Yet the District of Columbia is also a unique place, with a tangle of laws giving different bodies overlapping authority on various issues. The Constitution clearly states that the seat of the nation’s government should be under federal jurisdiction. But the question of who handles the city’s day-to-day affairs – from overseeing schools to collecting trash to combating crime and homelessness – has never been simple.
How the city is governed, and by whom, has shifted through different eras, reflecting an ongoing push-and-pull between city officials and the political party in power.
“The Founders did see this as a conflict, as a problem to be solved,” says George Derek Musgrove, a history professor at the University of Maryland Baltimore County who has authored a book on the city’s history. “The problem is that they never solved it.”
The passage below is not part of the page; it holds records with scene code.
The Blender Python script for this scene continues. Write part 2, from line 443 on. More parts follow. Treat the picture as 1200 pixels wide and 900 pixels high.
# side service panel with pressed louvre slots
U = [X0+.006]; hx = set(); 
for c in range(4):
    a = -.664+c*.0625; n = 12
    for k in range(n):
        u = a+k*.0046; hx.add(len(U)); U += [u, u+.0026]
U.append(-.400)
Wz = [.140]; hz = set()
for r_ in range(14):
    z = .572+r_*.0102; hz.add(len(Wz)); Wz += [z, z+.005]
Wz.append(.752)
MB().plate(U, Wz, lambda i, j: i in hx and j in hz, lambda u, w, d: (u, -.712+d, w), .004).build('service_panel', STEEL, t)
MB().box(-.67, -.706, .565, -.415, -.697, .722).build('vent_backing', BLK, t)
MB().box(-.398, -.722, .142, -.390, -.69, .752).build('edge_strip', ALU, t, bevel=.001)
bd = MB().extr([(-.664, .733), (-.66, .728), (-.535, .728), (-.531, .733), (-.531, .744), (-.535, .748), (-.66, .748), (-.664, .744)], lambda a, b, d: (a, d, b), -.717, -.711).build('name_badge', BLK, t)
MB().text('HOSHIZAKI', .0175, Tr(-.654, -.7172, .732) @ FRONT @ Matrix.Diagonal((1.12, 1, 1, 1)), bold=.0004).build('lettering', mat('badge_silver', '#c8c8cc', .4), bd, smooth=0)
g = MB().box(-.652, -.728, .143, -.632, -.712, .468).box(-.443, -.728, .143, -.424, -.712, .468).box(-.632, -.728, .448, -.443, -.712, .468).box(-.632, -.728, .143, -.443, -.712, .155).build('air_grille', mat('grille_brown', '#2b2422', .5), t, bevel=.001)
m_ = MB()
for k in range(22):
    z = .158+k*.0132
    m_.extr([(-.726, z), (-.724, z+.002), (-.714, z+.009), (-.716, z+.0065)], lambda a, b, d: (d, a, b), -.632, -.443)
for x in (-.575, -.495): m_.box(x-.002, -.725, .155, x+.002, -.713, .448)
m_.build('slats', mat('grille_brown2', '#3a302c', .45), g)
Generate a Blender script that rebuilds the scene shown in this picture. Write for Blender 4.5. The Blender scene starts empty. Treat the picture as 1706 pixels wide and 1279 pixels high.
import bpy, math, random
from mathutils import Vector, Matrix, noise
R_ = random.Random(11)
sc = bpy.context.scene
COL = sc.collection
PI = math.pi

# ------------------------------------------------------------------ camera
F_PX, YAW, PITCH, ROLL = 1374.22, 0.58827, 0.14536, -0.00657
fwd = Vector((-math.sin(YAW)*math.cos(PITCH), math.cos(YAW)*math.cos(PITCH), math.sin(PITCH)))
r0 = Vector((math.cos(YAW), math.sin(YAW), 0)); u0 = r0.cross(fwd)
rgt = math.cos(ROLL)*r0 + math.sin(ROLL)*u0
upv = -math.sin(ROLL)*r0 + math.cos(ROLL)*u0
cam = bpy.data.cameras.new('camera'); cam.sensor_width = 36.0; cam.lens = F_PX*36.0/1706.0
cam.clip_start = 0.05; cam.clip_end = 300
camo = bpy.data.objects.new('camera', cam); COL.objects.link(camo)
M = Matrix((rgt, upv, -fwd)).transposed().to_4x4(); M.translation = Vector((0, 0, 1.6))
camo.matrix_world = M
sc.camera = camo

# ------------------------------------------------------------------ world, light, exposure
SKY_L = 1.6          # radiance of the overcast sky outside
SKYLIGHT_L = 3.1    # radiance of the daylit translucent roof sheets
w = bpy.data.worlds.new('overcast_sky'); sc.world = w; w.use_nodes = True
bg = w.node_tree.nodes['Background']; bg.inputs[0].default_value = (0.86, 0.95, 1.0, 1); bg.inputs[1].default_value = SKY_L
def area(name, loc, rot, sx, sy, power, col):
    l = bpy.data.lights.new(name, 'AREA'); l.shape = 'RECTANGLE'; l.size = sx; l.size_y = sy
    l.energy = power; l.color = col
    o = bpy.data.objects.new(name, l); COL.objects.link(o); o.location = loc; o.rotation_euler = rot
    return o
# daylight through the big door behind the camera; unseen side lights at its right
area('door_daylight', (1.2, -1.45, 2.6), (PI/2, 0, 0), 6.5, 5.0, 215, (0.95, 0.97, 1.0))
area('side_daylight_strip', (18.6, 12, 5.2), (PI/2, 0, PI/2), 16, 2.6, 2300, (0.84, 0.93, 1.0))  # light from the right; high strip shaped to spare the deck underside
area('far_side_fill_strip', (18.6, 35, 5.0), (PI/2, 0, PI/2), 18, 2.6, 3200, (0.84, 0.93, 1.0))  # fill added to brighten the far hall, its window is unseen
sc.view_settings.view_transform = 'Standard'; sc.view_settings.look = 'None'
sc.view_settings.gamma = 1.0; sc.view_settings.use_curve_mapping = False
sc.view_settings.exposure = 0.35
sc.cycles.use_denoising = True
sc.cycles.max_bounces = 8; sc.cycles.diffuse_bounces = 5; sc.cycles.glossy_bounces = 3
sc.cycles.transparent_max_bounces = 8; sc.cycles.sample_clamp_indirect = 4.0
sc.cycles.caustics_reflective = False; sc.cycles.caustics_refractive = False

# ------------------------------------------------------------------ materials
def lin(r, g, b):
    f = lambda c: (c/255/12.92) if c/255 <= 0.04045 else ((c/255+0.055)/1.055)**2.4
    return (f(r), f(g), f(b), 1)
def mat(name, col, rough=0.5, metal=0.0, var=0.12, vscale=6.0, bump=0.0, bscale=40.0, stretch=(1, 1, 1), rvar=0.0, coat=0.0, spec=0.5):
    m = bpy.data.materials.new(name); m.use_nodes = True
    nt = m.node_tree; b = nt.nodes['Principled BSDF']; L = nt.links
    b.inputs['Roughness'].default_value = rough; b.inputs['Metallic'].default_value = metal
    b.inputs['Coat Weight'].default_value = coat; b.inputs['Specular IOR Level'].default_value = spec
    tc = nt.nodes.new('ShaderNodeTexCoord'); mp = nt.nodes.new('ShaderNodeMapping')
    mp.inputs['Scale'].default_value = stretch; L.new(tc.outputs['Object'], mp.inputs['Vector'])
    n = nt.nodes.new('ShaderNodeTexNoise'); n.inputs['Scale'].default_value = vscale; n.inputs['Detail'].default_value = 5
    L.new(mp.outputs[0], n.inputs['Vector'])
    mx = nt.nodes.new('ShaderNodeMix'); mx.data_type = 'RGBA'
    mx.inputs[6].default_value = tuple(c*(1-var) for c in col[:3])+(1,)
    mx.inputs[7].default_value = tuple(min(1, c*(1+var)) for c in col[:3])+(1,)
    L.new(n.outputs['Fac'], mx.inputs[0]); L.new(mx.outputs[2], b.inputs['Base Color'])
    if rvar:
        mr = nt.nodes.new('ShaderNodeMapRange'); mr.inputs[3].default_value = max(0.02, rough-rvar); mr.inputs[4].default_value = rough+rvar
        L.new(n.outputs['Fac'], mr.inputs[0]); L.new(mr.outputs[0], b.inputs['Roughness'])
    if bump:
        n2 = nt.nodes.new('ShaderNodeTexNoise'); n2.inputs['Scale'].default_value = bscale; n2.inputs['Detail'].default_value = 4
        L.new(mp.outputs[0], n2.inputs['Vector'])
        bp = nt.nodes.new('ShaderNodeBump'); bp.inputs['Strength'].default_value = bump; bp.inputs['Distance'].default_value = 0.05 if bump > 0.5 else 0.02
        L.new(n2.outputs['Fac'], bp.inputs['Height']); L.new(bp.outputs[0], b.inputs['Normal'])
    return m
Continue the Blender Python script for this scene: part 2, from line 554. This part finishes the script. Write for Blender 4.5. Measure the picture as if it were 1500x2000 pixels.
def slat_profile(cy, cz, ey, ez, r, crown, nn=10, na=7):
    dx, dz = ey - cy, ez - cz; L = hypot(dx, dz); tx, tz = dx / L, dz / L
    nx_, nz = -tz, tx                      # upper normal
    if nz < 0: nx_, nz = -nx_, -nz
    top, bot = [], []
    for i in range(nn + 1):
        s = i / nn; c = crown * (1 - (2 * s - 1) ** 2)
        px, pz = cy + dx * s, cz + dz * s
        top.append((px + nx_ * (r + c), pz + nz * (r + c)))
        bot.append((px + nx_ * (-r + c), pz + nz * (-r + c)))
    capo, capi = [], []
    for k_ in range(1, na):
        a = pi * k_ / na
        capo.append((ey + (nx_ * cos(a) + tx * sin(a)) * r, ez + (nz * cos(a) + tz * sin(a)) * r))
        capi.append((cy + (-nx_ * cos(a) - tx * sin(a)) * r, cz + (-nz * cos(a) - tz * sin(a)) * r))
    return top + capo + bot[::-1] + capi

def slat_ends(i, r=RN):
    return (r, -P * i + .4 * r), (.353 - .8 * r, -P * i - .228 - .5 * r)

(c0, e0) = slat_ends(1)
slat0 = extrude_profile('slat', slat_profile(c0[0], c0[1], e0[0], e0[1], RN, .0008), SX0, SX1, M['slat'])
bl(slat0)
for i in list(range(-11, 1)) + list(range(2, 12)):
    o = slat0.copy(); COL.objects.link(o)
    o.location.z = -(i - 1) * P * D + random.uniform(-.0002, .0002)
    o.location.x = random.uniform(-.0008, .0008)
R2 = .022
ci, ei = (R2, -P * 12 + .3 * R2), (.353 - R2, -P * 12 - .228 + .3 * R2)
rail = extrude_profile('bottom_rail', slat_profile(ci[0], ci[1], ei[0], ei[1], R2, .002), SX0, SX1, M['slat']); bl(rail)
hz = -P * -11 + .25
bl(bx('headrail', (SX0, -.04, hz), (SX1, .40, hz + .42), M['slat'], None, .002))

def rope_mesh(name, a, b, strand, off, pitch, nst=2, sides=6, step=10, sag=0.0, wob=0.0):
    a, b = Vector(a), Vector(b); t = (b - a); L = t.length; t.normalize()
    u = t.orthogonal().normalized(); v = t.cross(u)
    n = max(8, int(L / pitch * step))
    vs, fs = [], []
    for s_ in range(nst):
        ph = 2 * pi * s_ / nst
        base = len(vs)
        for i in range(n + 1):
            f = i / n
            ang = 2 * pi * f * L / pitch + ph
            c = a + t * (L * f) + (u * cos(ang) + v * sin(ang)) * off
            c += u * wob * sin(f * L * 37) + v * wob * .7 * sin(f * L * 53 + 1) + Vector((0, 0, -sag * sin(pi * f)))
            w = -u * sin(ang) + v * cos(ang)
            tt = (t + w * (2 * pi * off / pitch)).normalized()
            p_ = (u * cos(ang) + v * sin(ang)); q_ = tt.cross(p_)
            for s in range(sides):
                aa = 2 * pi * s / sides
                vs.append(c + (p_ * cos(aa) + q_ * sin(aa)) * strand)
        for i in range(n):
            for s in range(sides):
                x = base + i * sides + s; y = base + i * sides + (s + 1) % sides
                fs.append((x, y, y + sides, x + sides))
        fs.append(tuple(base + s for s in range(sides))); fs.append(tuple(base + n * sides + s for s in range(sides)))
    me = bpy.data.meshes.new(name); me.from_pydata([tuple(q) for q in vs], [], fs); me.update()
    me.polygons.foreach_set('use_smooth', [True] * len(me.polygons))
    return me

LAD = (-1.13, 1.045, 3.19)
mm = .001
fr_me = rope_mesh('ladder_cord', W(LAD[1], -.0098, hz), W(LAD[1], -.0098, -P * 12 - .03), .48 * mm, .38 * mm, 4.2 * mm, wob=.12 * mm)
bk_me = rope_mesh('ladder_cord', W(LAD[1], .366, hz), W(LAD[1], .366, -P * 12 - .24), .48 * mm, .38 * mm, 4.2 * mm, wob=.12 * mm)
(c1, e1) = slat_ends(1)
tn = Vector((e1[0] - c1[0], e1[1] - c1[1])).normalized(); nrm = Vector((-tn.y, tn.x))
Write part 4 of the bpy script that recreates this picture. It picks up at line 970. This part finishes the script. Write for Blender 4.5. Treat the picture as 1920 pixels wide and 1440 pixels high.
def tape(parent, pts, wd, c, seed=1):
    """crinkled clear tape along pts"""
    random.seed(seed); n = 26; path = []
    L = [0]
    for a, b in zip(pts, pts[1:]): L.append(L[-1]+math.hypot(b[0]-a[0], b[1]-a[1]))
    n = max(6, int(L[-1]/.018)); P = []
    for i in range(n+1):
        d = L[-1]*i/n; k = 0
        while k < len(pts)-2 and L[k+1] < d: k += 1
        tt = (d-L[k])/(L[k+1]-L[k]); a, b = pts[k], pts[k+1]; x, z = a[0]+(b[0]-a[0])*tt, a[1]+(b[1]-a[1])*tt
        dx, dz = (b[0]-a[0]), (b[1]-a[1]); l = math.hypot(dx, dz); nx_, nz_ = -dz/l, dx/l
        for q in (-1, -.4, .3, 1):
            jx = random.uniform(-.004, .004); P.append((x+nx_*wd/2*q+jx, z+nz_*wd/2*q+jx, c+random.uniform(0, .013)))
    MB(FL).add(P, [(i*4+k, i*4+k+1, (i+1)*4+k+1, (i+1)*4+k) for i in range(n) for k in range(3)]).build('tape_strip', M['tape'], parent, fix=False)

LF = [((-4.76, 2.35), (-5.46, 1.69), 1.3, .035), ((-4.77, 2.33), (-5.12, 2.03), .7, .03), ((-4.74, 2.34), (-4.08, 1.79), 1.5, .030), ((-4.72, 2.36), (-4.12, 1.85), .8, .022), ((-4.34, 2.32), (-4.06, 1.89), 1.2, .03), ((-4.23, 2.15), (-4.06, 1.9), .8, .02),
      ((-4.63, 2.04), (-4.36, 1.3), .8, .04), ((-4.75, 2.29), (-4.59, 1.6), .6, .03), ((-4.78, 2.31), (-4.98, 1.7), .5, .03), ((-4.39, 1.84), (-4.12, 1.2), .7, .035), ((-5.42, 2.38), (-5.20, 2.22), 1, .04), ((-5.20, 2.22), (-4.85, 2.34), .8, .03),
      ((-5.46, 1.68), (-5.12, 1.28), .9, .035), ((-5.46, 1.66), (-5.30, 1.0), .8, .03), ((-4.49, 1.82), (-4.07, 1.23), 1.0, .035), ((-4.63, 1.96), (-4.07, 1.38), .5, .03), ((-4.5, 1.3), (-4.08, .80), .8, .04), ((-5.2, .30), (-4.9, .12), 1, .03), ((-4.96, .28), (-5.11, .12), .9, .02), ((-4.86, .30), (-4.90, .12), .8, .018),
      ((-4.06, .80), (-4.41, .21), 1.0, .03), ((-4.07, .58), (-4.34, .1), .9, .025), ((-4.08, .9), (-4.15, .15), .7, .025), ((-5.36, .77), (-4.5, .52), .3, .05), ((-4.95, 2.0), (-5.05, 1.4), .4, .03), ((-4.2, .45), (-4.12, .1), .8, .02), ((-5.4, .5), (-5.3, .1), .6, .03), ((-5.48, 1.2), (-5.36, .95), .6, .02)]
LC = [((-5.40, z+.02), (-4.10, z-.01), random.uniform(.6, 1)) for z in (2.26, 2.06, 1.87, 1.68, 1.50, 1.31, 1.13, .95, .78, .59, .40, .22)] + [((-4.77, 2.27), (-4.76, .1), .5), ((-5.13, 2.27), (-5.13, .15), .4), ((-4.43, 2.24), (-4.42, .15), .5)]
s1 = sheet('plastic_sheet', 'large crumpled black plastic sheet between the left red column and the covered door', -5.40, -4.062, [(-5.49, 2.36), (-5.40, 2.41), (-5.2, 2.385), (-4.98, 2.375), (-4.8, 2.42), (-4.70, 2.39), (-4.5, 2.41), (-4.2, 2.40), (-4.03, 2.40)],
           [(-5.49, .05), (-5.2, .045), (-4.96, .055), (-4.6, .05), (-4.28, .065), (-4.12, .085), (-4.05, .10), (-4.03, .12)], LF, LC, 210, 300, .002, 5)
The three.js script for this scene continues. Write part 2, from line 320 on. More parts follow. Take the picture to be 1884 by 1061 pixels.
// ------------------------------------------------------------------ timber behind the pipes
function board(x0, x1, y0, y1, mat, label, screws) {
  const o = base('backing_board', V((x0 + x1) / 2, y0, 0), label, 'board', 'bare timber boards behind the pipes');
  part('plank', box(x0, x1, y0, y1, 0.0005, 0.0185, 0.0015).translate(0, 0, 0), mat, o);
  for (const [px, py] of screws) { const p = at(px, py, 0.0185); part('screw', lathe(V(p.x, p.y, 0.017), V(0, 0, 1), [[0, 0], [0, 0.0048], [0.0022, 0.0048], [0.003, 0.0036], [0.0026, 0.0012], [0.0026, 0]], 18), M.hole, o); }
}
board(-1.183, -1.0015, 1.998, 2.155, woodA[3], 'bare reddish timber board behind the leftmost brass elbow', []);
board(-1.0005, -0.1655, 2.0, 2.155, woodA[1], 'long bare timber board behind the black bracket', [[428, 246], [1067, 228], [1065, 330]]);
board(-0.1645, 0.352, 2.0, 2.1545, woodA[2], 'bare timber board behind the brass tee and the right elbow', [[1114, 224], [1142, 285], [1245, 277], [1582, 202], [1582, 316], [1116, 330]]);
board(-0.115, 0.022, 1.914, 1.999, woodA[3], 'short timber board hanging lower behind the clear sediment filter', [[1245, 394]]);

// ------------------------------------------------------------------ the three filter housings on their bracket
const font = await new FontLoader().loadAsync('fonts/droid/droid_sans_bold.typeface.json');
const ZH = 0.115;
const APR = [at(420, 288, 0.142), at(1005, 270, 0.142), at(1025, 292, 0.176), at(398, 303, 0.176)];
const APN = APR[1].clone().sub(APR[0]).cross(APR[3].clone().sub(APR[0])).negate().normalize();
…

National Guard troops deployed
This week, 800 D.C. National Guard troops will fan out across the nation’s capital, Mr. Trump said on Monday. U.S. Attorney General Pam Bondi will oversee the Metropolitan Police Department, with Drug Enforcement Agency Administrator Terry Cole stepping in as the department’s interim commissioner.
All of this is permitted under the city’s current governance structure. Even as Mr. Trump’s deployment of the National Guard to Los Angeles was being contested in a California courtroom on Monday morning, the president is unlikely to face the same legal pushback here. For one thing, the D.C. National Guard falls under the president’s authority. And under the 1973 Home Rule Act, the president has the authority to take over the D.C. police for 30 days. (After that, Congress would have to pass legislation granting an extension – which is unlikely, given Republicans’ lack of a filibuster-proof margin in the Senate.)
This section of the Home Rule Act, which was intended as an emergency measure in the event of widespread rioting, has never been invoked in the law’s 52-year history.
“It’s hard to find a historical analogy of what Trump is doing, because the whole premise … is completely false,” says Mary Dudziak, an expert in legal history at the Emory University School of Law. “He says that National Guard troops are needed because of the crime rate rising in Washington, D.C. And the data on the crime rate in Washington, D.C., is the opposite.”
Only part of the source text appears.